Your task is to extract every line from the material below exactly.

────────

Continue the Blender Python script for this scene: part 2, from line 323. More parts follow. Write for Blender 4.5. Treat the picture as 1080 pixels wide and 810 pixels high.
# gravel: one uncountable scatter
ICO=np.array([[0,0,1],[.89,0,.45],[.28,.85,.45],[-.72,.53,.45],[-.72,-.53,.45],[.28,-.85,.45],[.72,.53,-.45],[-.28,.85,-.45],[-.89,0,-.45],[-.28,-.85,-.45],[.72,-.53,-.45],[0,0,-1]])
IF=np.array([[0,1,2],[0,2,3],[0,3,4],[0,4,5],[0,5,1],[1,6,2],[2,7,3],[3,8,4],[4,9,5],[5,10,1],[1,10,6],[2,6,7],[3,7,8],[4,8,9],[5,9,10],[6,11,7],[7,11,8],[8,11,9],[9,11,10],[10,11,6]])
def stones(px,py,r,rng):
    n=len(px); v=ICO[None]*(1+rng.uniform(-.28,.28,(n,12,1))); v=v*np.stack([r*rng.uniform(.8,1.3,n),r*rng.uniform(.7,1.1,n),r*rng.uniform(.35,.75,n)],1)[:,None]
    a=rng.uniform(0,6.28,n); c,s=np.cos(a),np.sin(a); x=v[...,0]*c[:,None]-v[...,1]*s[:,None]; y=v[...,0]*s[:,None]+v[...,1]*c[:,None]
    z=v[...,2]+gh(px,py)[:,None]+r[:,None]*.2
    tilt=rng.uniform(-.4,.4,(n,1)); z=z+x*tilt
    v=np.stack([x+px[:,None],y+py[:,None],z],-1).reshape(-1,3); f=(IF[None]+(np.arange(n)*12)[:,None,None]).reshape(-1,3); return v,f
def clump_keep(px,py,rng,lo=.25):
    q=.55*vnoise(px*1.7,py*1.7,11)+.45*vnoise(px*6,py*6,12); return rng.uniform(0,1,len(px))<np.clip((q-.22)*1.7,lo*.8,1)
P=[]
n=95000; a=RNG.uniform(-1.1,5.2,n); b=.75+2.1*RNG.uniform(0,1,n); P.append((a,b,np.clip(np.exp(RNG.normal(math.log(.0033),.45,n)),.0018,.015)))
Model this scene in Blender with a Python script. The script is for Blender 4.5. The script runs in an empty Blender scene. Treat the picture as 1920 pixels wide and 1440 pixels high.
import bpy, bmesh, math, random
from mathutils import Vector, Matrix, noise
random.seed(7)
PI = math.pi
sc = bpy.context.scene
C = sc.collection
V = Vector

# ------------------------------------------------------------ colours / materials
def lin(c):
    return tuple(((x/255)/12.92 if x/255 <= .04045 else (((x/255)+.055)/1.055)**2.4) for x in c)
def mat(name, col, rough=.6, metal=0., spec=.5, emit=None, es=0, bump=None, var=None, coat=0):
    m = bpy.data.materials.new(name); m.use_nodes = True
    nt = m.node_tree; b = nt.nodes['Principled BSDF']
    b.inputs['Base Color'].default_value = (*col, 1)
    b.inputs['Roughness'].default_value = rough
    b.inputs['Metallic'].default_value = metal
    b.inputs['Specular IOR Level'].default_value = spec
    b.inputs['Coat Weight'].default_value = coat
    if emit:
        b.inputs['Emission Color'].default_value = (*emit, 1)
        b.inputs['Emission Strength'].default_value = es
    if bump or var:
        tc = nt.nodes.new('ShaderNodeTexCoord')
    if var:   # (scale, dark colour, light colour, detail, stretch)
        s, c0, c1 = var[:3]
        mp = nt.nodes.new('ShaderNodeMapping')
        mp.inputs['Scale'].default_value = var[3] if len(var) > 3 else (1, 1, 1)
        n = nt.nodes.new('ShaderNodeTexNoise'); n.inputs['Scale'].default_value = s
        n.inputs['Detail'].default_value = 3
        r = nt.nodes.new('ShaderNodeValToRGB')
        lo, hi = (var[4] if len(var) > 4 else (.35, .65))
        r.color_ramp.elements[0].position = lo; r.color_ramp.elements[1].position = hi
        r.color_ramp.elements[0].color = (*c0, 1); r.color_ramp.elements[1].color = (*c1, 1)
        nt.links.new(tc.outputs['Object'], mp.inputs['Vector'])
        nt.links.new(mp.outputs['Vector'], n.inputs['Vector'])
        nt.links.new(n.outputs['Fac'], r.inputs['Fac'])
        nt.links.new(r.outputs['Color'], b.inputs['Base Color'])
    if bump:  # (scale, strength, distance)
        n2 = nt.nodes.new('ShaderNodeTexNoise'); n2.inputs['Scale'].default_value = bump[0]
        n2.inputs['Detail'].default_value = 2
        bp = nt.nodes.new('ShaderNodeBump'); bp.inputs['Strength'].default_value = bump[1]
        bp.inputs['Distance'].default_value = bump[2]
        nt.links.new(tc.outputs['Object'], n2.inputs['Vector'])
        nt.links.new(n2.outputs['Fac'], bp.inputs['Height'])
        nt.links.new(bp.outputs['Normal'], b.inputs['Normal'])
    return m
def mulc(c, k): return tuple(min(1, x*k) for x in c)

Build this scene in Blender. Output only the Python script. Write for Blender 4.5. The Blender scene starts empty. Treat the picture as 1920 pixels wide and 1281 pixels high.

────────

Finished exercise =
Continue the Blender Python script for this scene: part 2, from line 323. More parts follow. Write for Blender 4.5. Treat the picture as 1080 pixels wide and 810 pixels high.
# gravel: one uncountable scatter
ICO=np.array([[0,0,1],[.89,0,.45],[.28,.85,.45],[-.72,.53,.45],[-.72,-.53,.45],[.28,-.85,.45],[.72,.53,-.45],[-.28,.85,-.45],[-.89,0,-.45],[-.28,-.85,-.45],[.72,-.53,-.45],[0,0,-1]])
IF=np.array([[0,1,2],[0,2,3],[0,3,4],[0,4,5],[0,5,1],[1,6,2],[2,7,3],[3,8,4],[4,9,5],[5,10,1],[1,10,6],[2,6,7],[3,7,8],[4,8,9],[5,9,10],[6,11,7],[7,11,8],[8,11,9],[9,11,10],[10,11,6]])
def stones(px,py,r,rng):
    n=len(px); v=ICO[None]*(1+rng.uniform(-.28,.28,(n,12,1))); v=v*np.stack([r*rng.uniform(.8,1.3,n),r*rng.uniform(.7,1.1,n),r*rng.uniform(.35,.75,n)],1)[:,None]
    a=rng.uniform(0,6.28,n); c,s=np.cos(a),np.sin(a); x=v[...,0]*c[:,None]-v[...,1]*s[:,None]; y=v[...,0]*s[:,None]+v[...,1]*c[:,None]
    z=v[...,2]+gh(px,py)[:,None]+r[:,None]*.2
    tilt=rng.uniform(-.4,.4,(n,1)); z=z+x*tilt
    v=np.stack([x+px[:,None],y+py[:,None],z],-1).reshape(-1,3); f=(IF[None]+(np.arange(n)*12)[:,None,None]).reshape(-1,3); return v,f
def clump_keep(px,py,rng,lo=.25):
    q=.55*vnoise(px*1.7,py*1.7,11)+.45*vnoise(px*6,py*6,12); return rng.uniform(0,1,len(px))<np.clip((q-.22)*1.7,lo*.8,1)
P=[]
n=95000; a=RNG.uniform(-1.1,5.2,n); b=.75+2.1*RNG.uniform(0,1,n); P.append((a,b,np.clip(np.exp(RNG.normal(math.log(.0033),.45,n)),.0018,.015)))
Model this scene in Blender with a Python script. The script is for Blender 4.5. The script runs in an empty Blender scene. Treat the picture as 1920 pixels wide and 1440 pixels high.
import bpy, bmesh, math, random
from mathutils import Vector, Matrix, noise
random.seed(7)
PI = math.pi
sc = bpy.context.scene
C = sc.collection
V = Vector

# ------------------------------------------------------------ colours / materials
def lin(c):
    return tuple(((x/255)/12.92 if x/255 <= .04045 else (((x/255)+.055)/1.055)**2.4) for x in c)
def mat(name, col, rough=.6, metal=0., spec=.5, emit=None, es=0, bump=None, var=None, coat=0):
    m = bpy.data.materials.new(name); m.use_nodes = True
    nt = m.node_tree; b = nt.nodes['Principled BSDF']
    b.inputs['Base Color'].default_value = (*col, 1)
    b.inputs['Roughness'].default_value = rough
    b.inputs['Metallic'].default_value = metal
    b.inputs['Specular IOR Level'].default_value = spec
    b.inputs['Coat Weight'].default_value = coat
    if emit:
        b.inputs['Emission Color'].default_value = (*emit, 1)
        b.inputs['Emission Strength'].default_value = es
    if bump or var:
        tc = nt.nodes.new('ShaderNodeTexCoord')
    if var:   # (scale, dark colour, light colour, detail, stretch)
        s, c0, c1 = var[:3]
        mp = nt.nodes.new('ShaderNodeMapping')
        mp.inputs['Scale'].default_value = var[3] if len(var) > 3 else (1, 1, 1)
        n = nt.nodes.new('ShaderNodeTexNoise'); n.inputs['Scale'].default_value = s
        n.inputs['Detail'].default_value = 3
        r = nt.nodes.new('ShaderNodeValToRGB')
        lo, hi = (var[4] if len(var) > 4 else (.35, .65))
        r.color_ramp.elements[0].position = lo; r.color_ramp.elements[1].position = hi
        r.color_ramp.elements[0].color = (*c0, 1); r.color_ramp.elements[1].color = (*c1, 1)
        nt.links.new(tc.outputs['Object'], mp.inputs['Vector'])
        nt.links.new(mp.outputs['Vector'], n.inputs['Vector'])
        nt.links.new(n.outputs['Fac'], r.inputs['Fac'])
        nt.links.new(r.outputs['Color'], b.inputs['Base Color'])
    if bump:  # (scale, strength, distance)
        n2 = nt.nodes.new('ShaderNodeTexNoise'); n2.inputs['Scale'].default_value = bump[0]
        n2.inputs['Detail'].default_value = 2
        bp = nt.nodes.new('ShaderNodeBump'); bp.inputs['Strength'].default_value = bump[1]
        bp.inputs['Distance'].default_value = bump[2]
        nt.links.new(tc.outputs['Object'], n2.inputs['Vector'])
        nt.links.new(n2.outputs['Fac'], bp.inputs['Height'])
        nt.links.new(bp.outputs['Normal'], b.inputs['Normal'])
    return m
def mulc(c, k): return tuple(min(1, x*k) for x in c)

Build this scene in Blender. Output only the Python script. Write for Blender 4.5. The Blender scene starts empty. Treat the picture as 1920 pixels wide and 1281 pixels high.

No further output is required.